> TASK DETAILS: Search the data for the word "Python" and copy every line where it occurs.

[START OF EXTRACTED ENTRIES]

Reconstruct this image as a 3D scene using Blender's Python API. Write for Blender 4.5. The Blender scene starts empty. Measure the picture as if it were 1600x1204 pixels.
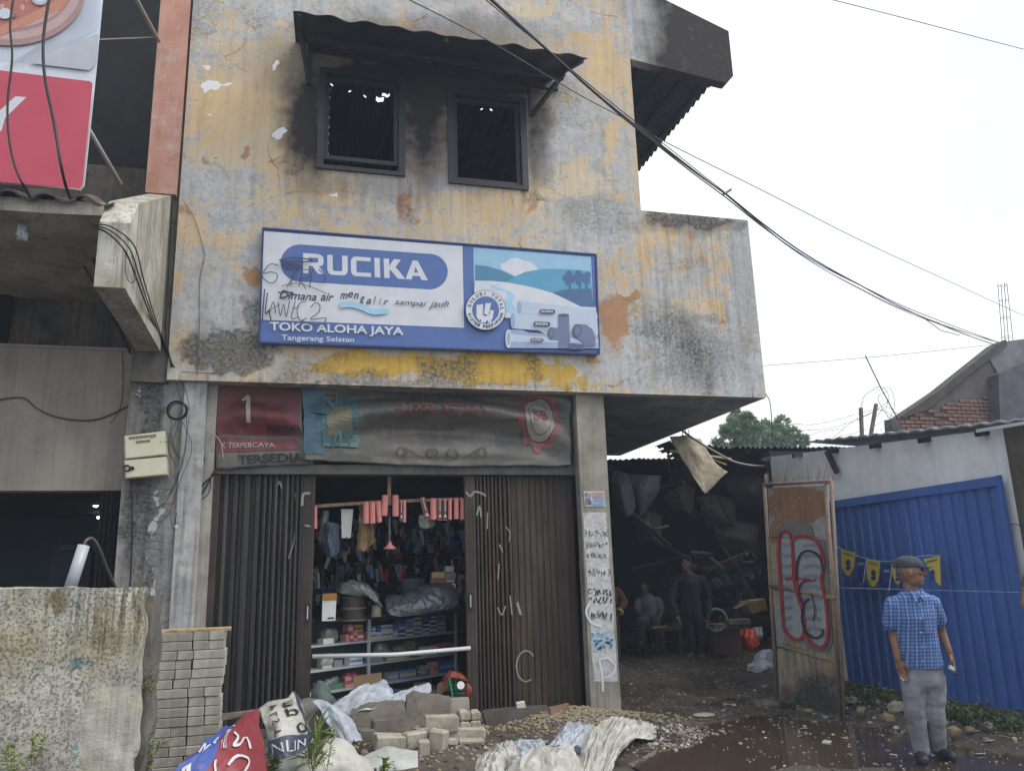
import bpy, math, random
import numpy as np
from mathutils import Vector, Matrix, noise as mnoise
random.seed(7); rng = np.random.default_rng(7)
scene = bpy.context.scene
COL = scene.collection
R = math.radians
# ------------------------------------------------------------------ camera
H = 1.45
FPX, PITCH, ROLL, YAW = 1271.66, 0.233674, -0.030587, 0.26359
fw = Vector((math.sin(YAW)*math.cos(PITCH), math.cos(YAW)*math.cos(PITCH), math.sin(PITCH)))
r0 = Vector((math.cos(YAW), -math.sin(YAW), 0)); u0 = r0.cross(fw)
rt = r0*math.cos(ROLL)+u0*math.sin(ROLL); up = -r0*math.sin(ROLL)+u0*math.cos(ROLL)
CAMP = Vector((0, 0, H))
cd = bpy.data.cameras.new('camera'); cam = bpy.data.objects.new('camera', cd); COL.objects.link(cam)
M3 = Matrix((rt, up, -fw)).transposed()
cam.matrix_world = Matrix.Translation(CAMP) @ M3.to_4x4()
cd.sensor_width = 36; cd.lens = FPX/1600*36; cd.clip_end = 2000; cd.clip_start = .05
scene.camera = cam
# ------------------------------------------------------------------ sky, sun, exposure
SUN_EL, SUN_AZ = R(52), R(118)          # veiled sun high on the right
w = bpy.data.worlds.new("World"); scene.world = w; w.use_nodes = True
nt = w.node_tree; nt.nodes.clear()
out = nt.nodes.new('ShaderNodeOutputWorld'); bg = nt.nodes.new('ShaderNodeBackground')
sky = nt.nodes.new('ShaderNodeTexSky'); sky.sky_type = 'NISHITA'; sky.sun_disc = False
sky.sun_elevation = SUN_EL; sky.sun_rotation = SUN_AZ; sky.dust_density = 4; sky.air_density = 1.2
tc = nt.nodes.new('ShaderNodeTexCoord')
n1 = nt.nodes.new('ShaderNodeTexNoise'); n1.inputs['Scale'].default_value = 1.3; n1.inputs['Detail'].default_value = 6; n1.inputs['Roughness'].default_value = .5
mp = nt.nodes.new('ShaderNodeMapping'); mp.inputs['Scale'].default_value = (1, 1, 1.8)
nt.links.new(tc.outputs['Generated'], mp.inputs[0]); nt.links.new(mp.outputs[0], n1.inputs['Vector'])
cr = nt.nodes.new('ShaderNodeValToRGB')
cr.color_ramp.elements[0].position = .38; cr.color_ramp.elements[0].color = (5.5, 6.5, 7.6, 1)
cr.color_ramp.elements[1].position = .58; cr.color_ramp.elements[1].color = (7.2, 7.05, 6.7, 1)
nt.links.new(n1.outputs['Fac'], cr.inputs[0])
mx = nt.nodes.new('ShaderNodeMixRGB'); mx.inputs[0].default_value = .84
nt.links.new(sky.outputs[0], mx.inputs[1]); nt.links.new(cr.outputs[0], mx.inputs[2])
nt.links.new(mx.outputs[0], bg.inputs[0]); bg.inputs[1].default_value = .102
nt.links.new(bg.outputs[0], out.inputs[0])
sl = bpy.data.lights.new('sun', 'SUN'); sl.energy = 1.5; sl.angle = R(35); sl.color = (1, .95, .88)
so = bpy.data.objects.new('sun', sl); COL.objects.link(so)
sd = Vector((math.sin(SUN_AZ)*math.cos(SUN_EL), math.cos(SUN_AZ)*math.cos(SUN_EL), math.sin(SUN_EL)))
so.rotation_euler = sd.to_track_quat('Z', 'Y').to_euler()
vs = scene.view_settings; vs.view_transform = 'Standard'; vs.look = 'None'; vs.gamma = 1; vs.use_curve_mapping = False
vs.exposure = .95
# ------------------------------------------------------------------ survey helpers: from a sight line to a point on a real plane
def ray(x, y): return fw + rt*((x-800)/FPX) - up*((y-602)/FPX)
def onY(x, y, Y): d = ray(x, y); return CAMP + d*(Y/d.y)
def onX(x, y, X): d = ray(x, y); return CAMP + d*(X/d.x)
def onZ(x, y, z=0): d = ray(x, y); return CAMP + d*((z-H)/d.z)
def onD(x, y, D): return CAMP + ray(x, y)*D
def onV(x, y, a, b):        # on the vertical plane through a and b
    n = Vector((b.y-a.y, a.x-b.x, 0)); d = ray(x, y); return CAMP + d*((a-CAMP).dot(n)/d.dot(n))
def proj(p):
    q = Vector(p)-CAMP; D = q.dot(fw); return 800+FPX*q.dot(rt)/D, 602-FPX*q.dot(up)/D
F = 8.65                    # the shop front
# ------------------------------------------------------------------ mesh building
ORG = {}
def lin(h, k=1.0):
    h = h.lstrip('#'); c = [int(h[i:i+2], 16)/255 for i in (0, 2, 4)]
    return tuple(min(.9, k*(v/12.92 if v < .04045 else ((v+.055)/1.055)**2.4)) for v in c)+(1,)
class MB:
    def __init__(s): s.v = []; s.f = []; s.m = []
    def add(s, vs_, fs, m=0):
        n = len(s.v); s.v += [Vector(v) for v in vs_]; s.f += [tuple(i+n for i in f) for f in fs]; s.m += [m]*len(fs); return s
    def poly(s, pts, m=0): return s.add(pts, [tuple(range(len(pts)))], m)
    def prism(s, pts, off, m=0):      # polygon extruded along off
        n = len(pts); off = Vector(off); a = [Vector(p) for p in pts]
        nrm = Vector((0, 0, 0))
        for i in range(n): nrm += a[i].cross(a[(i+1) % n])
        if nrm.dot(off) > 0: a = a[::-1]
        b = [p+off for p in a]
        fs = [tuple(range(n)), tuple(range(2*n-1, n-1, -1))]+[(i, i+n, (i+1) % n+n, (i+1) % n) for i in range(n)]
        fs = [fs[0], fs[1]]+[tuple(reversed(q)) for q in fs[2:]] if False else fs
        return s.add(a+b, fs, m)
    def box(s, lo, hi, m=0, rz=0, c=None):
        (x0, y0, z0), (x1, y1, z1) = lo, hi
        p = [Vector(q) for q in ((x0, y0, z0), (x1, y0, z0), (x1, y1, z0), (x0, y1, z0), (x0, y0, z1), (x1, y0, z1), (x1, y1, z1), (x0, y1, z1))]
        if rz:
            c = Vector(c or ((x0+x1)/2, (y0+y1)/2, 0)); M = Matrix.Rotation(rz, 3, 'Z'); p = [M @ (q-c)+c for q in p]
        return s.add(p, [(3, 2, 1, 0), (4, 5, 6, 7), (0, 1, 5, 4), (1, 2, 6, 5), (2, 3, 7, 6), (3, 0, 4, 7)], m)
    def obox(s, c, size, rot=None, m=0, bev=0, jit=0):     # oriented, optionally bevelled / chipped box
        rot = rot or Matrix.Identity(3); hx, hy, hz = [q/2 for q in size]; b = bev
        if not b:
            p = [(sx*hx, sy*hy, sz*hz) for sz in (-1, 1) for sx, sy in ((-1, -1), (1, -1), (1, 1), (-1, 1))]
            fs = [(3, 2, 1, 0), (4, 5, 6, 7), (0, 1, 5, 4), (1, 2, 6, 5), (2, 3, 7, 6), (3, 0, 4, 7)]
        else:
            p = []; fs = []
            lv = [(-hz, b), (-hz+b, 0), (hz-b, 0), (hz, b)]
            for z, i in lv:
                X, Y = hx-i, hy-i
                p += [(-X+b, -Y, z), (X-b, -Y, z), (X, -Y+b, z), (X, Y-b, z), (X-b, Y, z), (-X+b, Y, z), (-X, Y-b, z), (-X, -Y+b, z)]
            fs = [tuple(range(7, -1, -1)), tuple(range(24, 32))]
            for k in range(3):
                for i in range(8): j = (i+1) % 8; fs.append((k*8+i, k*8+j, (k+1)*8+j, (k+1)*8+i))
        p = [Vector(q)+(Vector([random.uniform(-jit, jit) for _ in range(3)]) if jit else Vector()) for q in p]
        return s.add([rot @ q+Vector(c) for q in p], fs, m)
    def tube(s, pts, r, n=8, m=0, cap=True, r2=None):
        pts = [Vector(p) for p in pts]; k = len(pts); base = len(s.v); vv = []
        t0 = (pts[1]-pts[0]).normalized(); a = t0.orthogonal().normalized()
        for i, p in enumerate(pts):
            t = (pts[min(i+1, k-1)]-pts[max(i-1, 0)])
            t = t.normalized() if t.length > 1e-9 else t0
            a = a-t*a.dot(t); a = a.normalized() if a.length > 1e-6 else t.orthogonal().normalized(); b = t.cross(a)
            rr = r if r2 is None else r+(r2-r)*i/(k-1)
            if isinstance(r, (list, tuple)): rr = r[i]
            vv += [p+(a*math.cos(2*math.pi*j/n)+b*math.sin(2*math.pi*j/n))*rr for j in range(n)]
        fs = [(i*n+j, i*n+(j+1) % n, (i+1)*n+(j+1) % n, (i+1)*n+j) for i in range(k-1) for j in range(n)]
        if cap: fs += [tuple(range(n-1, -1, -1)), tuple(range((k-1)*n, k*n))]
        return s.add(vv, fs, m)
    def ring(s, c, Rr, r, ax=(0, 1, 0), n=24, k=6, m=0):
        ax = Vector(ax).normalized(); a = ax.orthogonal().normalized(); b = ax.cross(a)
        pts = [Vector(c)+(a*math.cos(2*math.pi*i/n)+b*math.sin(2*math.pi*i/n))*Rr for i in range(n+1)]
        return s.tube(pts, r, k, m, cap=False)
    def lathe(s, c, prof, n=16, ax=(0, 0, 1), m=0):
        ax = Vector(ax).normalized(); a = ax.orthogonal().normalized(); b = ax.cross(a); c = Vector(c); vv = []
        for h, r in prof: vv += [c+ax*h+(a*math.cos(2*math.pi*j/n)+b*math.sin(2*math.pi*j/n))*r for j in range(n)]
        k = len(prof); fs = [(i*n+j, i*n+(j+1) % n, (i+1)*n+(j+1) % n, (i+1)*n+j) for i in range(k-1) for j in range(n)]
        fs += [tuple(range(n-1, -1, -1)), tuple(range((k-1)*n, k*n))]
        return s.add(vv, fs, m)
    def ball(s, c, r, n=8, m=0, rot=None):
        r = (r, r, r) if isinstance(r, (int, float)) else r; vv = []; rot = rot or Matrix.Identity(3)
        for i in range(1, n):
            t = math.pi*i/n
            for j in range(2*n): q = math.pi*j/n; vv.append(rot @ Vector((r[0]*math.sin(t)*math.cos(q), r[1]*math.sin(t)*math.sin(q), r[2]*math.cos(t)))+Vector(c))
        N = 2*n; fs = [(i*N+j, (i+1)*N+j, (i+1)*N+(j+1) % N, i*N+(j+1) % N) for i in range(n-2) for j in range(N)]
        vv += [rot @ Vector((0, 0, r[2]))+Vector(c), rot @ Vector((0, 0, -r[2]))+Vector(c)]; a = len(vv)-2
        fs += [(a, j, (j+1) % N) for j in range(N)]+[(a+1, (n-2)*N+(j+1) % N, (n-2)*N+j) for j in range(N)]
        return s.add(vv, fs, m)
    def loft(s, rings, X, Y, n=24, m=0, pw=1.0):     # rings: (centre, rx, ry)
        b = len(s.v)
        for c, rx, ry in rings:
            for j in range(n):
                t = 2*math.pi*j/n; cx, sy = math.cos(t), math.sin(t); s.v.append(Vector(c)+X*rx*math.copysign(abs(cx)**pw, cx)+Y*ry*math.copysign(abs(sy)**pw, sy))
        k = len(rings); fs = [(b+i*n+j, b+i*n+(j+1) % n, b+(i+1)*n+(j+1) % n, b+(i+1)*n+j) for i in range(k-1) for j in range(n)]
        fs += [tuple(range(b+n-1, b-1, -1)), tuple(range(b+(k-1)*n, b+k*n))]; s.f += fs; s.m += [m]*len(fs); return s
    def build(s, name, mat, parent=None, smooth=False, org=None, attrs=None, kind=None):
        o0 = Vector((0, 0, 0))
        if parent is not None: o0 = ORG.get(parent.name, Vector((0, 0, 0)))
        elif org is not None: o0 = Vector(org)
        elif s.v:
            xs = [v.x for v in s.v]; ys = [v.y for v in s.v]; zs = [v.z for v in s.v]
            o0 = Vector(((min(xs)+max(xs))/2, (min(ys)+max(ys))/2, min(zs)))
        me = bpy.data.meshes.new(name); me.from_pydata([tuple(v-o0) for v in s.v], [], s.f)
        mats = mat if isinstance(mat, (list, tuple)) else [mat]
        for q in mats: me.materials.append(q)
        if len(mats) > 1: me.polygons.foreach_set('material_index', s.m)
        if smooth: me.polygons.foreach_set('use_smooth', [True]*len(me.polygons))
        for an, data in (attrs or {}).items():
            at = me.color_attributes.new(an, 'FLOAT_COLOR', 'POINT'); at.data.foreach_set('color', np.asarray(data, dtype=np.float32).ravel())
        me.update()
        o = bpy.data.objects.new(name, me); COL.objects.link(o)
        if parent is not None: o.parent = parent; ORG[o.name] = o0
        else: o.location = o0; ORG[o.name] = o0
        if kind: o['kind'] = kind
        return o
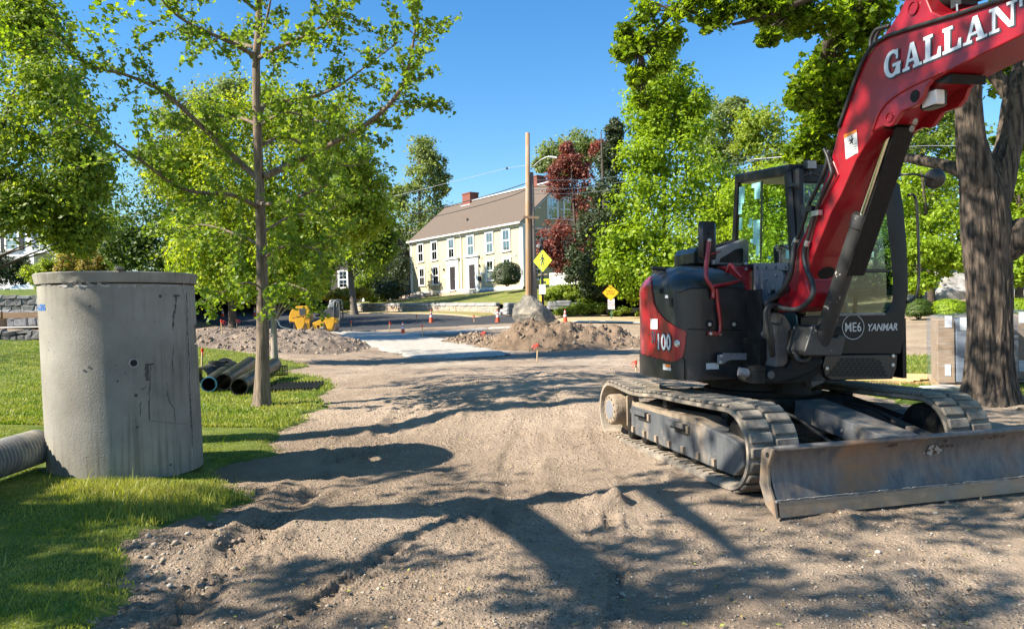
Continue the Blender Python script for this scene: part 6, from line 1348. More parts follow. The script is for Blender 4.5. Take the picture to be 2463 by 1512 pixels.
wallpatch('warning_decal', Q1(243, 0)[0], Q1(313, 0)[0], Q1(0, 1310)[1], Q1(0, 1362)[1], .03, M_SIGNW); wallpatch('warning_decal_header', Q1(262, 0)[0], Q1(313, 0)[0], Q1(0, 1310)[1], Q1(0, 1328)[1], .033, M_WARN)
wallpatch('inspection_sticker', Q1(130, 0)[0], Q1(192, 0)[0], Q1(0, 920)[1], Q1(0, 1008)[1], .022, M_SIGNW)
wallpatch('small_decal', Q1(240, 0)[0], Q1(270, 0)[0], Q1(0, 716)[1], Q1(0, 740)[1], .006, M_SIGNW); wallpatch('hood_slot', Q1(276, 0)[0], Q1(304, 0)[0], Q1(0, 732)[1], Q1(0, 820)[1], .005, M_MESHG)
def walltext(txt, u, v, hgt, off, m, xs=1.0, bold=0.0, sh=0.0):
    vs, fs = text_mesh(txt, 1.0, bold, xs); k = hgt / .7; c, X, i0, j0 = onwall(u, v, off); cum = [0]
    for i in range(1, 101): cum.append(cum[-1] + (wallpt(i, 10) - wallpt(i - 1, 10)).length)
    out = []
    for x, y in vs:
        s = cum[i0] - (x + sh * y) * k; i = int(np.clip(np.searchsorted(cum, s) - 1, 0, 98)); f = (s - cum[i]) / (cum[i + 1] - cum[i]); p = wallpt(i, 10, off * OS) * (1 - f) + wallpt(i + 1, 10, off * OS) * f; out.append((p.x, p.y, ZR_[j0] + y * k))
    return mkobj('lettering', out, fs, m, exc)
walltext('100', *Q1(238, 1120), .155, .0175, M_LTRS, xs=.78, bold=.06); walltext('100', *Q1(238, 1120), .145, .0195, M_SILV, xs=.8, bold=.022)
walltext('SV', *Q1(150, 1085), .115, .0175, M_LTRS, xs=.5, bold=.04)
walltext('HAMMER', *Q1(165, 952), .014, .0245, M_INK, xs=.8) if False else None
c_, X_, _, _ = onwall(*Q1(352, 1125), .016); MB().lathe(c_, [(0, .004), (.016, .012), (.024, .008), (.034, .002)], 14, X_.cross(UZ) * (1 if X_.cross(UZ).dot(-c_) > 0 else -1)).build('lock', M_BOLT, exc)
tubeA('rear_handle', [Q1(*q) for q in ((122, 478), (180, 486), (240, 492))], -.1, .02, M_MBK)
c_, X_, _, _ = onwall(*Q1(215, 628), .004); MB().lathe(c_, [(0, .006), (.03, .004), (.034, 0)], 5, -ray(1560, 700)).build('hood_latch', M_MESHG, exc)
# red inner panels, grey cab side panel, engine cover
polyA('body_panel', [Q1(*q) for q in ((690, 468), (993, 466), (990, 780), (1045, 960), (918, 965), (900, 700), (860, 640), (790, 520))], .08, M_RED, .03, bevel=.005)
polyA('body_panel', [Q1(*q) for q in ((868, 640), (945, 636), (968, 680), (966, 815), (905, 812), (890, 700))], .13, M_RED, .03, bevel=.006)
polyA('warning_decal', [Q1(*q) for q in ((812, 572), (885, 572), (885, 592), (818, 594))], .086, M_WARN, .002)
polyB('cab_side_panel', [Q1(*q) for q in ((1003, 488), (1240, 500), (1262, 560), (1240, 650), (1200, 740), (1110, 800), (1080, 790), (1003, 740))], -.15, M_MGR, .03, bevel=.004)
polyB('cab_side_panel', [Q1(*q) for q in ((1003, 436), (1296, 440), (1296, 500), (1003, 490))], -.155, M_MGR, .03, bevel=.004)
for q in ((1197, 545), (1108, 578), (1172, 652), (1138, 690)): MB().lathe(onB(*Q1(*q), -.155), [(0, .012), (.013, .01), (.016, 0)], 8, -el).build('bolt', M_BOLT, exc)
for k in range(3): MB().box(onB(*Q1(1172, 680 + 14 * k), -.155), (.028, .006, .008), ef, el).build('vent_slot', M_MESHG, exc)
for q in ((940, 490), (938, 443)): MB().lathe(onA(*Q1(*q), .085), [(0, .014), (.014, .012), (.018, 0)], 8, ef).build('bolt', M_BOLT, exc)
ecv = MB(); ecv.prism([onA(*Q1(*q), -.2) for q in ((660, 320), (930, 225), (966, 245), (964, 452), (660, 452))], -ef * .75); eco = ecv.build('engine_cover', M_MGR, exc, bevel=.015)
polyA('mesh_window', [Q1(*q) for q in ((708, 430), (715, 400), (850, 318), (905, 308), (914, 320), (912, 425), (900, 436))], -.193, M_MESHG, .004, eco)
MB().prism([onA(*Q1(*q), -.25) for q in ((490, 350), (515, 300), (660, 300), (660, 452), (490, 440))], -ef * .5).build('engine_cover_side', M_MBK, exc, bevel=.01)
for k in range(11):
    f = k / 10; p0 = onA(*Q1(700 + 215 * f, 303 - 76 * f), -.2) + UZ * .006; MB().box(p0 - ef * .22, (.14, .012, .004), ef, el, UZ).build('louvre', M_MESHG, eco)
for k in range(5):
    for j in range(2): MB().box(onA(*Q1(498 + 16 * j, 350 + 18 * k), -.245), (.012, .004, .014), el, ef).build('vent_hole', M_MESHG, exc)
# mirror and red rails on the hood
mc = onA(*Q1(603, 243), .40); MB().box(mc - ef * .0, (.088, .035, .178), el, ef, bev=.03).build('side_mirror', M_MBK, exc, smooth='auto'); MB().box(mc + ef * .036 + UZ * .06, (.014, .003, .012), el, ef).build('mirror_badge', M_MESHG, exc)
tubeA('mirror_rail', [Q1(*q) for q in ((618, 240), (612, 300), (598, 420), (592, 520), (600, 580), (642, 640), (655, 680), (655, 742))], [.47, .47, .48, .49, .5, .51, .51, .51], .021, M_RED)
tubeA('mirror_rail', [Q1(*q) for q in ((682, 655), (690, 740), (705, 860), (716, 960), (712, 1030), (700, 1042))], .51, .018, M_RED)
tubeA('hand_rail', [Q1(*q) for q in ((640, 640), (700, 628), (800, 612), (895, 590), (912, 574), (870, 530), (815, 455), (795, 458), (770, 525))], [.51, .5, .46, .4, .38, .36, .3, .28, .24], .019, M_RED, 10, 2)
polyA('rail_bracket', [Q1(*q) for q in ((612, 1024), (722, 1026), (722, 1062), (612, 1064))], .5, M_RED, .02, bevel=.004); tubeA('rail_pin', [Q1(624, 360), Q1(716, 340)], .47, .008, M_RED, 6, 1)
for q in ((632, 1046), (712, 1046), (620, 240)): MB().lathe(onA(*Q1(*q), .505), [(0, .014), (.015, .012), (.018, 0)], 8, ef).build('bolt', M_BOLT, exc)
# step bracket
stp = [Q1(*q) for q in ((700, 1230), (745, 1222), (1075, 1218), (1085, 1275), (815, 1272), (780, 1282), (738, 1312), (698, 1308))]; polyA('step_plate', stp, .56, M_MGR, .025, bevel=.003)
for k in range(15): MB().box(onA(*Q1(752 + 21 * k, 1221), .556), (.008, .014, .008), el, ef).build('step_tooth', M_MGR, exc)
for q in ((724, 1240), (718, 1295)): MB().lathe(onA(*Q1(*q), .562), [(0, .014), (.014, .012), (.017, 0)], 8, ef).build('bolt', M_BOLT, exc)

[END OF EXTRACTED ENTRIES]

> SOLUTION TO THE EXERCISE:
Reconstruct this image as a 3D scene using Blender's Python API. Write for Blender 4.5. The Blender scene starts empty. Measure the picture as if it were 1600x1204 pixels.
Continue the Blender Python script for this scene: part 6, from line 1348. More parts follow. The script is for Blender 4.5. Take the picture to be 2463 by 1512 pixels.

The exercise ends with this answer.